Tiffany provides employees with means to anonymously report ethical or other concerns. These mechanisms are available globally, except where prohibited by local law. Matters reported through these mechanisms are evaluated and, if necessary, investigated as appropriate.

Tiffany & Co. is focused on implementing and enhancing our policies and procedures relating to environmental protection and social impacts. Key practices, embedded within our operations, include:

  • Employee training on, and acknowledgement of, the Tiffany & Co. Business Conduct Policy.
  • Employees whose responsibilities may involve interactions with government officials annually undergo training on the Foreign Corrupt Practices Act.
  • Responding to matters raised through the Company’s confidential reporting mechanisms (reviewed by the Audit Committee of the Board of Directors).
  • The Company’s Vendor Code of Conduct, acknowledged by vendors involved in the Company’s manufacturing and merchandise sourcing processes.
  • The Social Accountability Program, under which the Company and vendor manufacturing facilities are reviewed.
  • Tiffany & Co. Responsible Jewellery Council Code of Practices Policy – Worldwide, which states how Tiffany & Co. conducts our operations in accordance with the RJC Principles and Code of Practices.
  • Tiffany & Co. Safety, Health and Environmental Policies and Procedures for retail and non-retail locations.

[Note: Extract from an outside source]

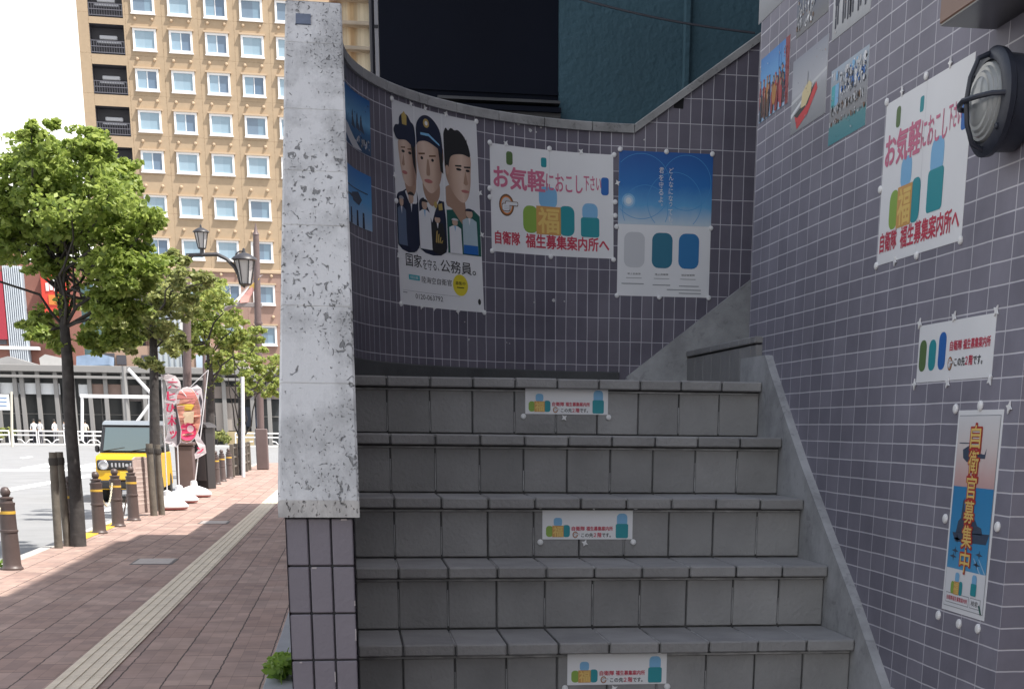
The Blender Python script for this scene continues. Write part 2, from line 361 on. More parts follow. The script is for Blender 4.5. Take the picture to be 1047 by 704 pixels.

Additionally, the Tiffany & Co. Internal Audit Department, which reports to the Audit Committee of the Board of Directors, provides independent, objective assurance and control advisory services to the Company to evaluate the effectiveness of risk management, control and governance processes. The Internal Audit Department also provides oversight and guidance to ensure compliance with applicable laws, regulations and company policies and to foster a positive and ethical work environment for employees.

POLITICAL CONTRIBUTIONS AND LOBBYING
Tiffany & Co. has advocated for a number of important policy decisions before various United States government authorities. For example, Tiffany & Co. has lobbied for the reform of U.S. mining laws to advance more environmentally responsible mining techniques, to encourage the environmental reclamation of historic mines and to protect areas of exceptional natural or cultural value from mine development.

The Tiffany & Co. Board of Directors adopted the Tiffany & Co. Principles Governing Corporate Political Spending on November 17, 2011. These principles apply globally to Tiffany & Co. and its controlled affiliates. The 2012 Annual Political Spending Disclosure was reported to the CSR Committee of the Board in March 2013 and can be found on the Investor Relations website.